CAMBRIDGE, Mass., March 1 (UPI) -- Harvard University's time as a high-flying investor in exotic financial instruments now has it struggling to maintain its endowment, U.S. analysts say.
Harvard's $36.9 billion endowment, the world's largest, was managed aggressively during the U.S. real estate boom, producing prodigious returns, enabling a grand expansion that was eventually used to almost double the size of the Ivy League school, Forbes Magazine reported Sunday.
But Harvard possessed derivative securities that exposed it to $7.2 billion in commodities and foreign stocks -- and when prices of both started crashing last year, the university faced demands from counter-parties, such as the Wall Street investment banks JPMorgan Chase and Goldman Sachs, for more collateral.
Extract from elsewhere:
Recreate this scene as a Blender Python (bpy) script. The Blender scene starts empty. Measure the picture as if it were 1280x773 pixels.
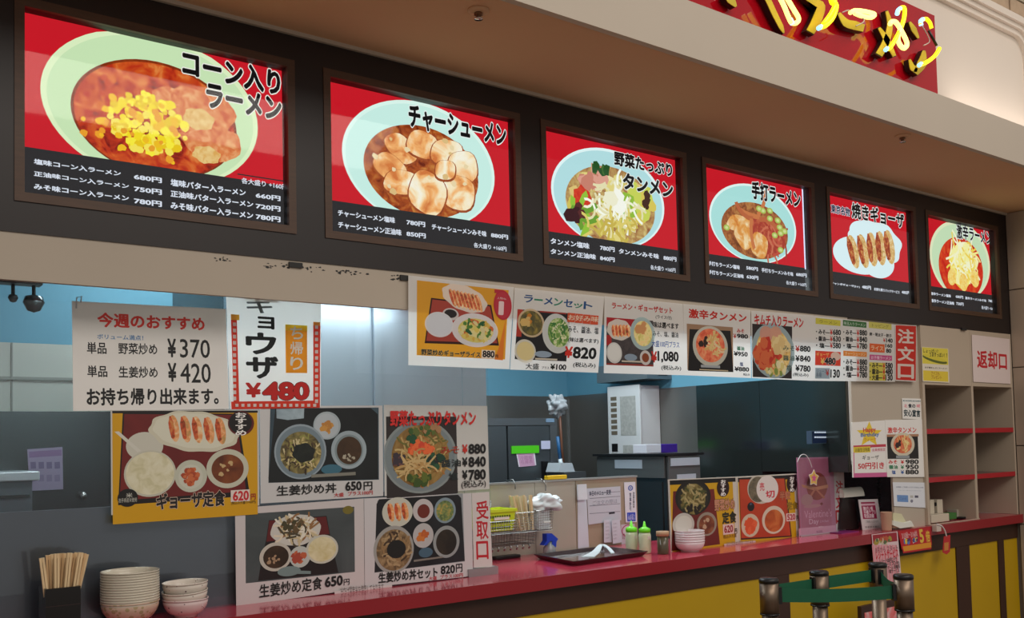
import bpy, bmesh, math, random
from mathutils import Vector, Matrix
from math import sin, cos, pi, radians

C = bpy.context.scene.collection
SC = bpy.context.scene
random.seed(7)

# ------------------------------------------------------------------ camera
FPX, CYP, YAW, PIT, ROL = 1202.87, 500.0, 0.64541, 0.045156, -0.022726
CAM = Vector((0.0, -2.7077, 1.44))

def ray(x, y):
    r = (x - 640) / FPX; u = -(y - CYP) / FPX; d = 1.0
    c, s = cos(ROL), sin(ROL); r, u = c * r - s * u, s * r + c * u
    c, s = cos(PIT), sin(PIT); d, u = c * d - s * u, s * d + c * u
    c, s = cos(YAW), sin(YAW)
    return Vector((c * r + s * d, -s * r + c * d, u))

def at(x, y, X=None, Y=None, Z=None):
    """the point of the plane X=, Y= or Z= that the photograph shows at pixel x, y"""
    v = ray(x, y)
    if Y is not None: t = (Y - CAM.y) / v.y
    elif Z is not None: t = (Z - CAM.z) / v.z
    else: t = (X - CAM.x) / v.x
    return CAM + v * t

cam_d = bpy.data.cameras.new('camera'); cam = bpy.data.objects.new('camera', cam_d); C.objects.link(cam)
o0 = ray(640, CYP)
rt = (ray(640 + FPX, CYP) - o0).normalized(); up = (ray(640, CYP - FPX) - o0).normalized(); bk = -o0.normalized()
m = Matrix((rt, up, bk)).transposed().to_4x4(); m.translation = CAM
cam.matrix_world = m
cam_d.sensor_width = 36; cam_d.lens = FPX / 1280 * 36; cam_d.shift_y = (CYP - 386.5) / 1280
cam_d.clip_start = 0.05
SC.camera = cam

# ------------------------------------------------------------------ world, lights, exposure
SC.view_settings.view_transform = 'Standard'; SC.view_settings.look = 'None'
SC.view_settings.exposure = 0.0; SC.view_settings.gamma = 1.0; SC.view_settings.use_curve_mapping = False
w = bpy.data.worlds.new('world'); SC.world = w; w.use_nodes = True
bg = w.node_tree.nodes['Background']; bg.inputs[0].default_value = (1.0, 0.94, 0.88, 1); bg.inputs[1].default_value = 0.40

def area(name, loc, size, energy, col, rot=(0, 0, 0), sy=None):
    l = bpy.data.lights.new(name, 'AREA'); l.energy = energy; l.color = col; l.size = size
    if sy: l.shape = 'RECTANGLE'; l.size_y = sy
    o = bpy.data.objects.new(name, l); o.location = loc; o.rotation_euler = rot; C.objects.link(o)
    return o
# the food hall's ceiling lights, high over the customers
area('hall_light', (2.0, -4.6, 4.6), 5.0, 118, (1.0, 0.92, 0.83), (radians(28), 0, 0), 2.0)
# the kitchen's fluorescent lamps under its ceiling
area('kitchen_light', (3.1, 1.05, 2.42), 0.9, 18, (0.84, 0.95, 1.0), (0, 0, 0), 0.3)
area('kitchen_light', (1.35, 1.0, 2.42), 0.9, 13, (0.84, 0.95, 1.0), (0, 0, 0), 0.3)
area('tube_light', (1.35, 0.40, 1.99), 1.35, 7, (0.86, 0.96, 1.0), (0, 0, 0), 0.03)
area('order_window_light', (3.4, 0.30, 2.25), 1.2, 9, (0.86, 0.96, 1.0), (0, 0, 0), 0.05)
# added niche fill; cove lamp hidden on the ledge of the upper fascia
area('niche_fill_light', (5.2, -3.2, 6.0), 0.9, 45, (1.0, 0.9, 0.82), (radians(46), 0, 0))  # unseen fill, added to brighten the niche wall
area('cove_light', (4.85, -0.54, 2.925), 1.2, 1.1, (1.0, 0.88, 0.8), (radians(180), 0, 0), 0.02)

# ------------------------------------------------------------------ materials
def lin(v):
    v /= 255.0
    return v / 12.92 if v <= 0.04045 else ((v + 0.055) / 1.055) ** 2.4
def rgb(c): return (lin(c[0]), lin(c[1]), lin(c[2]), 1)
MC = {}
def new_mat(name):
    m = bpy.data.materials.new(name); m.use_nodes = True
    return m, m.node_tree.nodes, m.node_tree.links, m.node_tree.nodes['Principled BSDF']

def mat(name, col, rough=0.5, metal=0.0, noise=0.0, scale=8.0, spec=0.5, bump=0.0, stretch=None, trans=0.0, emis=0.0, coat=0.0):
    """a surface with procedural mottling of its colour and roughness"""
    if name in MC: return MC[name]
    m, N, L, b = new_mat(name)
    b.inputs['Base Color'].default_value = rgb(col); b.inputs['Roughness'].default_value = rough
    b.inputs['Metallic'].default_value = metal; b.inputs['Specular IOR Level'].default_value = spec
    b.inputs['Coat Weight'].default_value = coat; b.inputs['Coat Roughness'].default_value = 0.08
    b.inputs['Transmission Weight'].default_value = trans
    if emis: b.inputs['Emission Color'].default_value = rgb(col); b.inputs['Emission Strength'].default_value = emis
    if noise or bump:
        tc = N.new('ShaderNodeTexCoord'); mp = N.new('ShaderNodeMapping'); nz = N.new('ShaderNodeTexNoise')
        L.new(tc.outputs['Object'], mp.inputs[0]); L.new(mp.outputs[0], nz.inputs['Vector'])
        if stretch: mp.inputs['Scale'].default_value = stretch
        nz.inputs['Scale'].default_value = scale; nz.inputs['Detail'].default_value = 5
        if noise:
            mx = N.new('ShaderNodeMixRGB'); mx.blend_type = 'MULTIPLY'; mx.inputs[0].default_value = 1
            rp = N.new('ShaderNodeValToRGB')
            rp.color_ramp.elements[0].position = 0.3; rp.color_ramp.elements[1].position = 0.7
            k = 1 - noise; rp.color_ramp.elements[0].color = (k, k, k, 1)
            L.new(nz.outputs[0], rp.inputs[0]); mx.inputs[1].default_value = rgb(col)
            L.new(rp.outputs[0], mx.inputs[2]); L.new(mx.outputs[0], b.inputs['Base Color'])
        if bump:
            bp = N.new('ShaderNodeBump'); bp.inputs['Strength'].default_value = bump; bp.inputs['Distance'].default_value = 0.01
            L.new(nz.outputs[0], bp.inputs['Height']); L.new(bp.outputs[0], b.inputs['Normal'])
    MC[name] = m
    return m

def ink(col, em=0.0, tl=0.0):
    """flat print: backlit (em) or on paper that lets some light through (tl)"""
    key = 'ink_%d_%d_%d_%g_%g' % (col[0], col[1], col[2], em, tl)
    if key in MC: return MC[key]
    m, N, L, b = new_mat(key)
    if em:
        b.inputs['Base Color'].default_value = (0, 0, 0, 1); b.inputs['Specular IOR Level'].default_value = 0
        b.inputs['Emission Color'].default_value = rgb(col); b.inputs['Emission Strength'].default_value = em
    else:
        b.inputs['Base Color'].default_value = rgb(col); b.inputs['Roughness'].default_value = 0.45
        if tl:
            t = N.new('ShaderNodeBsdfTranslucent'); t.inputs[0].default_value = rgb(col)
            mx = N.new('ShaderNodeMixShader'); mx.inputs[0].default_value = tl
            L.new(b.outputs[0], mx.inputs[1]); L.new(t.outputs[0], mx.inputs[2])
            L.new(mx.outputs[0], N['Material Output'].inputs[0])
    MC[key] = m
    return m

def food(name, cols, scale=60, em=0.0, vor=False, rough=0.4):
    """printed food photograph: a mottle of the food's colours"""
    key = 'food_%s_%g' % (name, em)
    if key in MC: return MC[key]
    m, N, L, b = new_mat(key)
    tc = N.new('ShaderNodeTexCoord')
    nz = N.new('ShaderNodeTexNoise'); nz.inputs['Scale'].default_value = scale; nz.inputs['Detail'].default_value = 4
    nz.inputs['Distortion'].default_value = 0.8
    L.new(tc.outputs['Object'], nz.inputs['Vector'])
    rp = N.new('ShaderNodeValToRGB'); e = rp.color_ramp.elements
    n = len(cols)
    while len(e) < n: e.new(0.5)
    for i, c in enumerate(cols):
        e[i].position = 0.30 + 0.40 * i / max(1, n - 1); e[i].color = rgb(c)
    L.new(nz.outputs[0], rp.inputs[0])
    if em:
        b.inputs['Base Color'].default_value = (0, 0, 0, 1); b.inputs['Specular IOR Level'].default_value = 0
        L.new(rp.outputs[0], b.inputs['Emission Color']); b.inputs['Emission Strength'].default_value = em
    else:
        L.new(rp.outputs[0], b.inputs['Base Color']); b.inputs['Roughness'].default_value = rough
    MC[key] = m
    return m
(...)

Harvard, however, did not have cash on hand to meet margin calls, Thanks to the derivatives, the university held a 105 percent long position in the risky assets, which Forbes said was like putting every dollar of a portfolio to work and then borrowing another 5 percent to buy more stocks.
Now the endowment is stretched, Forbes said. If the fiscal year ends with the endowment down to about $24 billion, the university reportedly will be drawing down half again as high a percentage of its assets as it did in 2004, the last time the endowment was roughly that size.